Exercise prompt: Find the lines containing the word "roof" and copy every one of them.

Material provided:
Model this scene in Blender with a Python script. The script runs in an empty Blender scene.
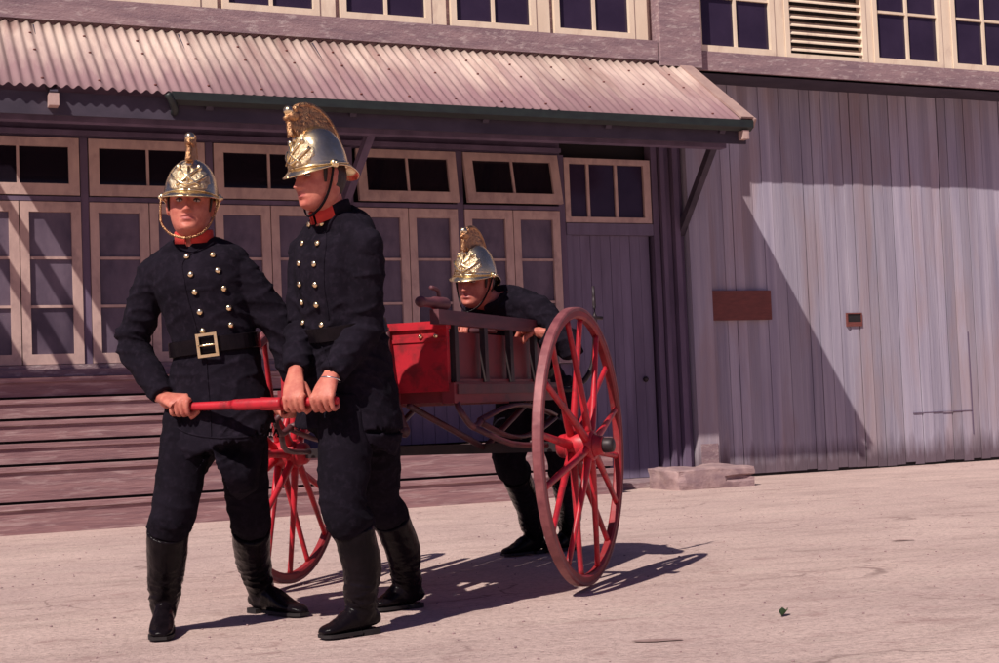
import bpy, bmesh, math, random
import numpy as np
from mathutils import Vector, noise as mnoise
from mathutils.bvhtree import BVHTree
random.seed(7); rng = np.random.default_rng(7)
SC = bpy.context.scene
COL = SC.collection
PI = math.pi
V3 = lambda *a: np.array(a, float)

# ------------------------------------------------------------------ camera geometry
F, W, H = 1450., 999., 663.
CAMZ = .83
def _cam(yaw=23.8, pitch=2.88, roll=2.3):
    y, p, r = map(math.radians, (yaw, pitch, roll))
    f0 = V3(math.sin(y), math.cos(y), 0); r0 = V3(math.cos(y), -math.sin(y), 0); u0 = V3(0, 0, 1)
    fw = f0*math.cos(p) + u0*math.sin(p); up = u0*math.cos(p) - f0*math.sin(p)
    return r0*math.cos(r) - up*math.sin(r), r0*math.sin(r) + up*math.cos(r), fw, r0, f0
R_, U_, FW, RH, FH = _cam()
CAM = V3(0, 0, CAMZ)
def ray(px, py): return FW + (R_*(px - W/2) - U_*(py - H/2))/F
def at(px, py, d): return CAM + ray(px, py)*d            # point at a depth in metres
def onY(px, py, Y): d = ray(px, py); return CAM + d*((Y - CAM[1])/d[1])
def onZ(px, py, z=0.): d = ray(px, py); return CAM + d*((z - CAM[2])/d[2])

# ------------------------------------------------------------------ materials
MATS = {}
def mat(name, c1, c2=None, scale=(6, 6, 6), rough=.7, metal=0., bump=0., bscale=None, detail=6, ramp=(.35, .65),
        c3=None, c3amt=.5, c3scale=(2, 2, 2), c3ramp=(.55, .7), island=0., spec=.5, coords='Object', sheen=0., distort=0., zd=None):
    m = bpy.data.materials.new(name); m.use_nodes = True
    nt = m.node_tree; N = nt.nodes; L = nt.links
    bs = N['Principled BSDF']
    bs.inputs['Roughness'].default_value = rough; bs.inputs['Metallic'].default_value = metal
    bs.inputs['Specular IOR Level'].default_value = spec
    if sheen: bs.inputs['Sheen Weight'].default_value = sheen
    tc = N.new('ShaderNodeTexCoord')
    def noise_(sc, det=6, dist=0.):
        mp = N.new('ShaderNodeMapping'); mp.inputs['Scale'].default_value = sc
        L.new(tc.outputs[coords], mp.inputs['Vector'])
        nz = N.new('ShaderNodeTexNoise'); nz.inputs['Scale'].default_value = 1.; nz.inputs['Detail'].default_value = det
        nz.inputs['Roughness'].default_value = .6; nz.inputs['Distortion'].default_value = dist
        L.new(mp.outputs[0], nz.inputs['Vector']); return nz
    def ramp_(src, a, b):
        r = N.new('ShaderNodeMapRange'); r.inputs['From Min'].default_value = a; r.inputs['From Max'].default_value = b
        r.clamp = True; L.new(src, r.inputs['Value']); return r.outputs[0]
    def mix_(fac, a, b, mode='MIX'):
        x = N.new('ShaderNodeMix'); x.data_type = 'RGBA'; x.blend_type = mode
        if isinstance(fac, float): x.inputs[0].default_value = fac
        else: L.new(fac, x.inputs[0])
        for s, v in ((6, a), (7, b)):
            if isinstance(v, tuple): x.inputs[s].default_value = (*v, 1)
            else: L.new(v, x.inputs[s])
        return x.outputs[2]
    col = c1
    if c2:
        nz = noise_(scale, detail, distort); col = mix_(ramp_(nz.outputs['Fac'], *ramp), c1, c2)
    if c3:
        n3 = noise_(c3scale, 5, .4); f = ramp_(n3.outputs['Fac'], *c3ramp)
        mm = N.new('ShaderNodeMath'); mm.operation = 'MULTIPLY'; mm.inputs[1].default_value = c3amt; L.new(f, mm.inputs[0])
        col = mix_(mm.outputs[0], col, c3)
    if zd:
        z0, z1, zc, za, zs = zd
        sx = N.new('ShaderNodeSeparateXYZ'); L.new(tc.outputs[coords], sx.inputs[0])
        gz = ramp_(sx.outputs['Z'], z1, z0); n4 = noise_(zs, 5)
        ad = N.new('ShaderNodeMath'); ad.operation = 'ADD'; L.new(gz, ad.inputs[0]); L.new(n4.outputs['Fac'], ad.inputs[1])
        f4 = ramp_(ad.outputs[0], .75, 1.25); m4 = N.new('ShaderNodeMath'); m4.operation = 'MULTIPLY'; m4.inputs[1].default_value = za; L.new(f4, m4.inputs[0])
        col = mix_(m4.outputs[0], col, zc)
    if island:
        g = N.new('ShaderNodeNewGeometry')
        r = N.new('ShaderNodeMapRange'); r.inputs['To Min'].default_value = 1 - island; r.inputs['To Max'].default_value = 1 + island*.6
        L.new(g.outputs['Random Per Island'], r.inputs['Value'])
        hs = N.new('ShaderNodeHueSaturation'); L.new(r.outputs[0], hs.inputs['Value'])
        if isinstance(col, tuple): hs.inputs['Color'].default_value = (*col, 1)
        else: L.new(col, hs.inputs['Color'])
        col = hs.outputs[0]
    if isinstance(col, tuple): bs.inputs['Base Color'].default_value = (*col, 1)
    else: L.new(col, bs.inputs['Base Color'])
    if bump:
        bn = noise_(bscale or scale, 8)
        b = N.new('ShaderNodeBump'); b.inputs['Strength'].default_value = min(1., bump); b.inputs['Distance'].default_value = .01*max(1, bump)
        L.new(bn.outputs['Fac'], b.inputs['Height']); L.new(b.outputs[0], bs.inputs['Normal'])
    MATS[name] = m
    return m
M = dict(
 ground=None,
 boards=mat('weathered boards', (.44, .40, .475), (.28, .255, .33), (9, 9, .40), .92, bump=.5, bscale=(60, 60, 2), island=.18, ramp=(.32, .68),
            c3=(.36, .25, .24), c3amt=.6, c3scale=(2.6, 2.6, .5), c3ramp=(.48, .7), zd=(0., .45, (.13, .09, .11), .9, (13, 13, 1.5)), spec=.2),
 purple=mat('old purple grey paint', (.155, .108, .175), (.10, .07, .118), (5, 5, 1.2), .85, bump=.25, bscale=(40, 40, 6)),
 darkwood=mat('dark fascia paint', (.06, .045, .07), (.035, .026, .045), (3, 6, 6), .75, bump=.2),
 frame=mat('faded cream frame', (.60, .42, .37), (.47, .32, .29), (9, 9, 4), .7, bump=.25, c3=(.26, .165, .165), c3amt=.55, c3scale=(6, 6, 4), c3ramp=(.52, .7)),
 cream=mat('sunny cream paint', (.84, .70, .54), (.76, .61, .46), (7, 7, 2), .6, bump=.2, c3=(.45, .31, .26), c3amt=.6, c3scale=(6, 6, 2), c3ramp=(.58, .74)),
 peel=mat('peeling painted timber', (.34, .225, .235), (.23, .15, .17), (3, 8, 14), .88, bump=.6, bscale=(30, 30, 60), c3=(.55, .45, .43), c3amt=.6, c3scale=(9, 15, 30), c3ramp=(.54, .66)),
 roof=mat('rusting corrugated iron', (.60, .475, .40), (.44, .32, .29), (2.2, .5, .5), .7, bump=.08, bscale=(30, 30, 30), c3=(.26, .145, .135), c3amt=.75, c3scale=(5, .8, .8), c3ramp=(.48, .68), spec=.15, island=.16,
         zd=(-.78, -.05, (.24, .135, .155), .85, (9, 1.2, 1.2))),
 flash=mat('roof flashing', (.44, .30, .26), (.34, .22, .2), (6, 6, 6), .6),
 gutter=mat('green gutter', (.018, .026, .024), (.012, .015, .016), (8, 20, 20), .5),
 steps=mat('worn step boards', (.36, .205, .205), (.235, .13, .14), (2.2, 14, 30), .88, bump=.5, bscale=(6, 30, 70), island=.22, c3=(.48, .34, .33), c3amt=.7, c3scale=(3.5, 9, 30), c3ramp=(.52, .66), spec=.2),
 glassdark=mat('dark window glass', (.010, .007, .012), None, rough=.08, spec=.35),
 glasscurt=mat('curtained window glass', (.16, .12, .16), (.085, .062, .092), (3.2, 3.2, 1.6), .20, spec=.4, c3=(.035, .024, .042), c3amt=.65, c3scale=(1.7, 1.7, 1.3), c3ramp=(.5, .68)),
 glassup=mat('upper window glass', (.040, .026, .055), (.028, .018, .04), (2, 2, 2), .15, spec=.3),
 board=mat('red brown board', (.20, .055, .045), (.14, .04, .035), (10, 10, 40), .7, bump=.3, bscale=(12, 12, 80)),
 void=mat('dark void', (.012, .009, .011), None, rough=.9),
 stone=mat('old step stone', (.40, .27, .26), (.25, .16, .17), (7, 7, 12), .9, bump=.9, bscale=(16, 16, 26)),
 red=mat('signal red paint', (.56, .020, .034), (.42, .016, .028), (7, 7, 7), .42, bump=.10, bscale=(30, 30, 30), c3=(.16, .02, .024), c3amt=.8, c3scale=(13, 13, 13), c3ramp=(.47, .68), spec=.35),
 maroon=mat('shaded red paint', (.22, .022, .03), (.15, .017, .024), (6, 6, 6), .5, bump=.1, c3=(.08, .016, .022), c3amt=.6, c3scale=(8, 8, 8)),  # red darkened to carry the shade on the cart's sides and frame
 felloe=mat('rim red paint', (.34, .022, .028), (.20, .015, .02), (9, 9, 9), .55, c3=(.20, .08, .075), c3amt=.4, c3scale=(14, 14, 14)),
 tyre=mat('worn iron tyre', (.30, .095, .10), (.18, .045, .055), (14, 14, 14), .55, metal=.1, bump=.2),
 iron=mat('black iron', (.022, .016, .02), (.04, .025, .026), (12, 12, 12), .5, metal=.3),
 ironred=mat('red brown iron', (.12, .03, .035), (.06, .022, .028), (12, 12, 12), .5),
 railwood=mat('dark varnished rail', (.15, .045, .055), (.085, .028, .038), (5, 5, 30), .55, bump=.2),
 navy=mat('navy wool serge', (.0140, .0105, .0175), (.0085, .0065, .011), (9, 9, 9), 1., bump=.5, bscale=(380, 380, 380), spec=.08, c3=(.026, .019, .031), c3amt=.6, c3scale=(40, 40, 40), c3ramp=(.5, .7)),
 navyt=mat('navy wool trousers', (.0110, .0082, .0138), (.007, .0054, .009), (9, 9, 9), 1., bump=.5, bscale=(380, 380, 380), spec=.08, c3=(.020, .0145, .024), c3amt=.6, c3scale=(40, 40, 40), c3ramp=(.5, .7)),
 collarred=mat('scarlet collar cloth', (.62, .05, .035), (.5, .035, .03), (30, 30, 30), .9),
 leather=mat('black leather', (.005, .0035, .005), (.009, .006, .008), (14, 14, 14), .24, bump=.25, bscale=(60, 60, 25), spec=.10),
 sole=mat('boot sole', (.012, .008, .009), None, rough=.7),
 brass=mat('polished brass', (.97, .82, .52), (.90, .70, .38), (24, 24, 24), .24, metal=1., bump=.12, bscale=(60, 60, 60)),
 brassemb=mat('embossed brass', (.95, .82, .58), (.55, .38, .20), (70, 70, 70), .30, metal=1., bump=1., bscale=(85, 85, 85)),
 brassdark=mat('aged brass', (.62, .36, .18), (.35, .17, .09), (50, 50, 50), .32, metal=1., bump=.9, bscale=(70, 70, 70)),
 skin=mat('skin', (.60, .215, .150), (.47, .135, .10), (26, 26, 26), .5, bump=.12, bscale=(190, 190, 190), spec=.3, c3=(.44, .10, .075), c3amt=.5, c3scale=(34, 34, 34), c3ramp=(.5, .7)),
 lip=mat('lips', (.40, .10, .085), None, rough=.45),
 hair=mat('dark hair', (.018, .010, .008), (.035, .018, .012), (90, 90, 30), .5, bump=.5, bscale=(220, 220, 30)),
 eyew=mat('eye white', (.38, .29, .27), None, rough=.25),
 iris=mat('eye iris', (.02, .012, .01), None, rough=.15),
 steel=mat('steel', (.75, .72, .70), None, rough=.22, metal=1.),
 leaf=mat('leaf', (.035, .06, .02), (.05, .08, .03), (40, 40, 40), .7),
 doorpaint=mat('blue grey door paint', (.20, .165, .245), (.135, .108, .165), (7, 7, .8), .85, bump=.3, bscale=(40, 40, 4), island=.08, spec=.2),
 dip_edge=mat('shaded dip edge', (.25, .15, .135), (.33, .22, .20), (20, 20, 20), .95),
)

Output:
 roof=mat('rusting corrugated iron', (.60, .475, .40), (.44, .32, .29), (2.2, .5, .5), .7, bump=.08, bscale=(30, 30, 30), c3=(.26, .145, .135), c3amt=.75, c3scale=(5, .8, .8), c3ramp=(.48, .68), spec=.15, island=.16,
 flash=mat('roof flashing', (.44, .30, .26), (.34, .22, .2), (6, 6, 6), .6),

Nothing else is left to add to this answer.